A Colorado anti-gun organization is one step closer in its fight that would require background checks for every weapon sold at gun shows.

The initiative is being pushed by families of last year's Columbine High School shootings, who are also pushing to bring the agenda to the national table, said SAFE Colorado spokesman Tom Mauser.

"Once Colorado gets this through, it will have the attention of the nation and we'll see this happen," Mauser, who lost his son 15-year old son, Daniel, in the Littleton shooting, said Wednesday on CBS News' The Early Show. "I think Congress will finally act on it."

The state's Supreme Court rejected Tuesday an attempt by the gun lobby to keep off the Nov. 7 ballot an initiative that would close the so-called "gun-show loophole."

Mauser said they have the 62,300 signatures they need to get the initiative on the ballot, but will try to get 40,000 more to make up for any signatures ruled invalid.

"We'll have challenges from the gun lobby on that process, the petition process," Mauser said. "But once we're through that, and get it on the ballot, we have to get the Coloradans who support it now to hang in there and vote for this initiative."

While Mauser claimed 80 percent of Colorado residents support the measure, gun-rights advocate Dudley Brown said challenges to the initiative would continue.

"We will fight the signatures they get," said Brown, head of Rocky Mountain Gun Owners. "We don't believe it was legal to gather signatures before the Supreme Court had ruled and the language was set."

The country's largest pro-gun lobbying group, the National Rifle Association, has remained relatively quiet on the state issue.

"They see those poll numbers - why 80 percent of Coloradans support this consistently on a state-wide basis," Mauser said. "They may count on their local affiliate to carry the burden and not have their name up front. But this is the call of the people."

Currently, only people buying guns from federally licensed gun dealers have to undergo criminal background checks at gun shows.

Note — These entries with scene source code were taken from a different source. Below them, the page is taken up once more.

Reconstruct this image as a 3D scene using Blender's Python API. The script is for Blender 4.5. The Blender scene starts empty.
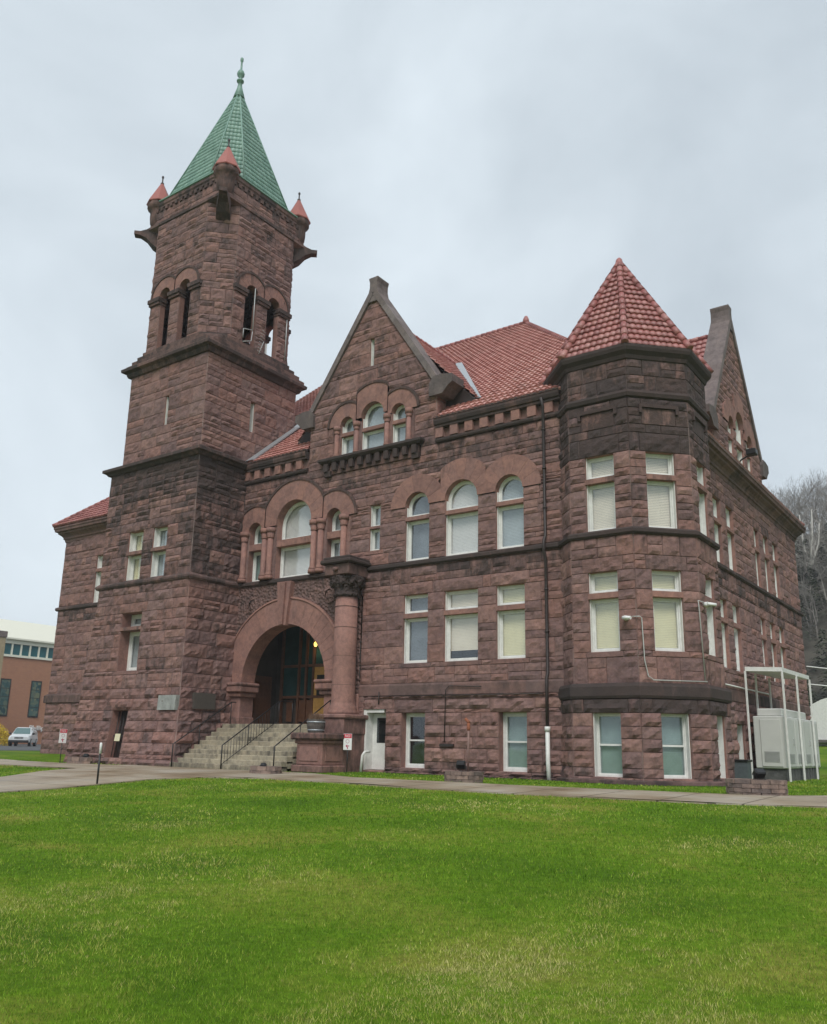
import bpy, math, random
from mathutils import Vector, Matrix, noise as mnoise
R = math.radians
rng = random.Random(7)
scn = bpy.context.scene

# ------------------------------------------------------------------ camera
EYE = Vector((0.0, -27.0, 1.08))
yaw, pitch, roll = 0.624361600, 0.238357459, 0.0197456782
f = Vector((-math.sin(yaw)*math.cos(pitch), math.cos(yaw)*math.cos(pitch), math.sin(pitch)))
r = Vector((math.cos(yaw), math.sin(yaw), 0.0)); u = r.cross(f)
r2 = r*math.cos(roll)+u*math.sin(roll); u2 = -r*math.sin(roll)+u*math.cos(roll)
cam = bpy.data.cameras.new('camera'); camo = bpy.data.objects.new('camera', cam)
scn.collection.objects.link(camo)
camo.matrix_world = Matrix(((r2.x, u2.x, -f.x, EYE.x), (r2.y, u2.y, -f.y, EYE.y), (r2.z, u2.z, -f.z, EYE.z), (0, 0, 0, 1)))
cam.sensor_fit = 'HORIZONTAL'; cam.sensor_width = 36.0; cam.lens = 850.63/827*36
cam.shift_y = (538.35-512)/827
cam.clip_start = 0.1; cam.clip_end = 3000
scn.camera = camo

# ------------------------------------------------------------------ light
SUN_EL, SUN_AZ = R(48), R(150)       # azimuth clockwise from +Y (north)
world = bpy.data.worlds.new('World'); scn.world = world; world.use_nodes = True
nt = world.node_tree; nt.nodes.clear()
def N(nt, t, **kw):
    n = nt.nodes.new(t)
    for k, v in kw.items():
        if k.startswith('i_'):
            n.inputs[k[2:].replace('_', ' ')].default_value = v
        else: setattr(n, k, v)
    return n
out = N(nt, 'ShaderNodeOutputWorld'); bg = N(nt, 'ShaderNodeBackground')
sky = N(nt, 'ShaderNodeTexSky', sky_type='NISHITA', sun_disc=False, sun_elevation=SUN_EL, sun_rotation=SUN_AZ)
tc = N(nt, 'ShaderNodeTexCoord'); mp = N(nt, 'ShaderNodeMapping'); mp.inputs['Scale'].default_value = (1.6, 1.6, 2.0)
mp.inputs['Location'].default_value = (1.3, 0.4, 0.2)
nz = N(nt, 'ShaderNodeTexNoise', i_Scale=1.35, i_Detail=5.0, i_Roughness=0.52, i_Distortion=0.35)
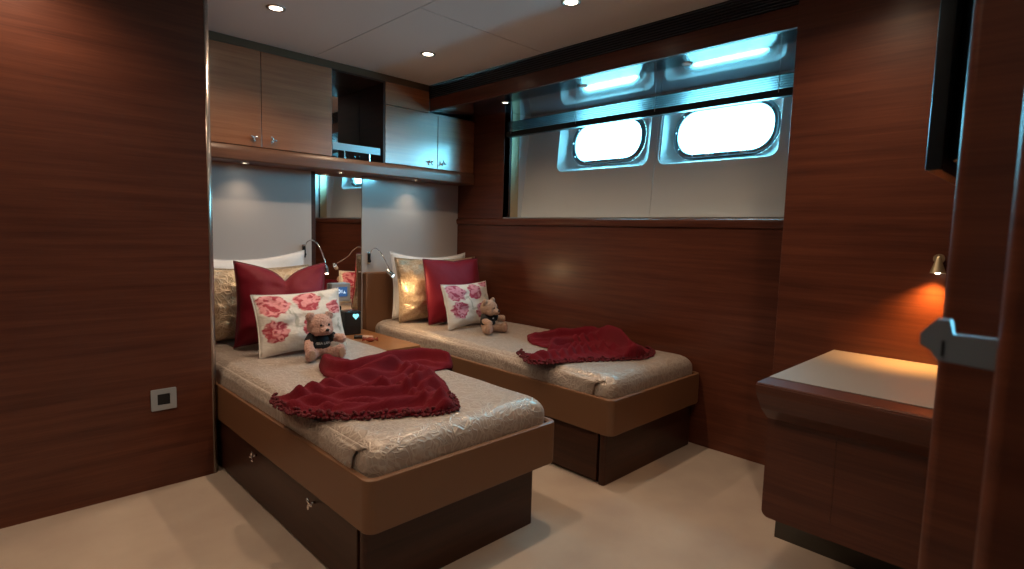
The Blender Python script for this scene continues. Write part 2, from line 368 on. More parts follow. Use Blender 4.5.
# from image: porthole openings on plane d=.10, recesses on plane d=0
def onplane(u, w, d):
    ray = F*555.88 + RR*(u-512) + UU*(284.5-w)
    # x = XH0 + (z-ZS)*t + d
    t_ = math.tan(TILT); k = (XH0 + (CAM.z-ZS)*t_ + d - CAM.x)/(ray.x - ray.z*t_)
    p = CAM + ray*k; return p.y, p.z
D = .075
PORT = []
for (l, r, t, b, L_, R_, B_) in (((577, 141), (641, 141), (609, 123.8), (609, 158.5), (559, 150), (650, 141), (590, 169.5)),
                                 ((680, 131), (774, 125), (727, 108.5), (727, 151), (659.5, 145), (781, 125), (715, 160.5))):
    y1 = onplane(*l, D)[0]; y0 = onplane(*r, D)[0]; z1 = onplane(*t, D)[1]; z0 = onplane(*b, D)[1]
    Y1 = onplane(*L_, 0)[0]; Y0 = onplane(*R_, 0)[0]; Z0 = onplane(*B_, 0)[1]
    PORT.append((y0, y1, z0, z1, Y0, Y1, Z0, z1+(z0-Z0)+.01))
def to_hull(bm, d):           # local (x=y_world, y=z_world, z=outward)
    for v in bm.verts:
        y, z, w = v.co; v.co = hull(y, z, d+w)
    bmesh.ops.recalc_face_normals(bm, faces=bm.faces[:]); return bm
ysm = -1.585
for n, (ya, yb, k) in enumerate(((-.3, ysm+.0015, 0), (ysm-.0015, -3.0, 1))):
    P_ = PORT[k]
    bm = plate([(yb, 1.10), (ya, 1.10), (ya, 2.14), (yb, 2.14)], [rrect(P_[4], P_[6], P_[5], P_[7], .05, 8)], .006)
    struct('wall_hull_lining' + ('' if n == 0 else '.001'), to_hull(bm, 0), 'lining')
bm = bmesh.new(); bm_box(bm, (ysm-.03, 1.10, .004), (ysm+.03, 2.05, .010)); struct('trim_11', to_hull(bm, 0), 'lining')  # hidden backing strip added to stop daylight leaking through the seam
for n, (y0, y1, z0, z1, Y0, Y1, Z0, Z1) in enumerate(PORT):
    root = bpy.data.objects.new('window_%d' % (n+1), None); COL.objects.link(root); root['kind'] = 'structure'
    root.location = hull((y0+y1)/2, z0, D)
    r = (z1-z0)/2-.012
    bm = bmesh.new()
    A = rrect(Y0, Z0, Y1, Z1, .05, 8); B = rrect(y0-.033, z0-.033, y1+.033, z1+.033, r+.025, 8)
    steps = [(0, .0), (.25, .02), (.6, .05), (1, D)]
    rings = []
    for s, d in steps:
        rings.append([bm.verts.new((a[0]*(1-s)+b[0]*s, a[1]*(1-s)+b[1]*s, d)) for a, b in zip(A, B)])
    for a, b in zip(rings, rings[1:]):
        for i in range(len(a)): bm.faces.new((a[i], a[(i+1) % len(a)], b[(i+1) % len(b)], b[i]))
    to_hull(bm, 0); obj('recess_surround', bm, 'surround', root, True)
    def stad(g): return rrect(y0-g, z0-g, y1+g, z1+g, r+g*.8, 10)
    bm = bmesh.new(); prof = [(.034, -.002), (.028, -.014), (.010, -.018), (.004, -.012), (.0, .0), (.0, .03)]
    rings = [[bm.verts.new((p[0], p[1], w)) for p in stad(g)] for g, w in prof]
    for a, b in zip(rings, rings[1:]):
        for i in range(len(a)): bm.faces.new((a[i], a[(i+1) % len(a)], b[(i+1) % len(b)], b[i]))
    to_hull(bm, D); obj('ring_frame', bm, 'ringmetal', root, True)
    bm = plate(stad(.0), [], .006); to_hull(bm, D+.026); obj('pane', bm, 'glass', root)
    ring = stad(.014); m_ = len(ring)
    per = [0]
    for i in range(m_): per.append(per[-1]+(Vector(ring[i])-Vector(ring[(i+1) % m_])).length)
    for k in range(14):
        s = per[-1]*k/14
        for i in range(m_):
            if per[i] <= s <= per[i+1]:
                t = (s-per[i])/max(1e-6, per[i+1]-per[i]); q = Vector(ring[i]).lerp(Vector(ring[(i+1) % m_]), t)
        bm = bmesh.new(); bm_cyl(bm, (q.x, q.y, -.016), (q.x, q.y, -.024), .0055, .0045, 8); to_hull(bm, D); obj('bolt', bm, 'steel', root)
    for fy in (.25, .62):       # clamp dogs on the lower rim
        yy = y0+(y1-y0)*fy
        bm = bmesh.new(); bm_box(bm, (yy-.025, z0-.020, -.022), (yy+.025, z0-.006, -.014), .002); bm_cyl(bm, (yy, z0-.013, -.020), (yy, z0-.013, -.034), .006, .006, 10); to_hull(bm, D); obj('clamp', bm, 'chrome', root)
    # portal so daylight is sampled well
    pl = bpy.data.lights.new('porthole_portal', 'AREA'); pl.shape = 'RECTANGLE'; pl.size = y1-y0+.02; pl.size_y = z1-z0+.02; pl.cycles.is_portal = True
    po = bpy.data.objects.new('porthole_portal', pl); COL.objects.link(po)
    c = hull((y0+y1)/2, (z0+z1)/2, D+.05); nrm = Vector((-math.cos(TILT), 0, math.sin(TILT)))
    X = Vector((0, 1, 0)); Z = -nrm; Yv = Z.cross(X)
    po.matrix_world = Matrix(((X.x, Yv.x, Z.x, c.x), (X.y, Yv.y, Z.y, c.y), (X.z, Yv.z, Z.z, c.z), (0, 0, 0, 1)))

# ------------------------------------------------------------------ venetian blind, raised
t = thing('venetian_blind', 'dark raised venetian blind stacked above the two portholes', 'blind', (.03, -1.5, 1.785))
zb = 1.774
obj('bottom_rail', boxes(((.008, -.512, zb), (.05, -2.50, zb+.036)), bev=.004), 'black', t, 'auto')
bm = bmesh.new()
for k in range(6):
    z = zb+.046+k*.011; bm_box(bm, (.012, -.512, z), (.046, -2.50, z+.0016))
obj('slat_stack', bm, 'slat', t)
for y in (-.56, -1.14, -1.70, -2.36):
    bm = bmesh.new(); bm_cyl(bm, (.007, y, zb+.02), (.007, y, ZFB+.04), .0014, n=6); obj('ladder_cord', bm, 'white', t)

# ------------------------------------------------------------------ air vent
t = thing('air_vent', 'long black slatted air grille running above the window fascia', 'vent', (XF, -1.4, ZFT))
obj('backing', boxes(((XF+.03, YC, ZFT), (XF+.04, YP-.75, H)), ((XF-.001, YC+.02, ZFT), (XF+.04, YC-.004, H))), 'black', t)
bm = bmesh.new(); ns = 7
for k in range(ns):
    z = ZFT+.008+(H-ZFT-.012)*k/(ns-1)*.97
    bm_prism(bm, [(XF+.0, z-.002), (XF+.0, z+.0015), (XF+.022, z+.0075), (XF+.022, z+.004)], YC, YP+.001, 'y')
obj('slats', bm, 'vent', t)

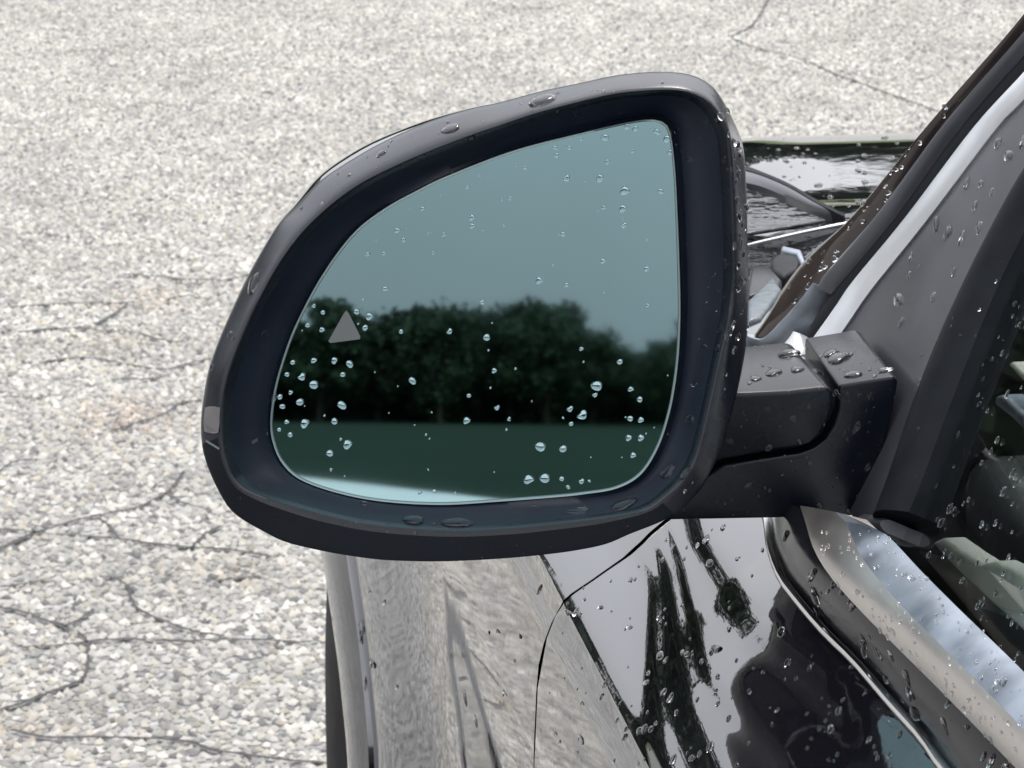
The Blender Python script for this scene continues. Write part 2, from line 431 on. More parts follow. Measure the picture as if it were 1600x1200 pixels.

Sales by private dealers are exempted. The initiative would require background checks for all sales at gun shows.

In its ruling Tuesday, the Colorado Supreme Court rejected the gun lobby's argument that the initiative was too broad and the language misleading.

Robyn Anderson, who provided the killers three of the guns used at Columbine, bought them at a Denver-area gun show. Anderson, who was 18 when she bought the guns, testified before the Colorado Legislature that she would not have bought the weapons if she had to go through a background check.

Teen-agers Eric Harris and Dylan Klebold killed 12 students and a teacher before killing themselves in the April 20, 1999 massacre.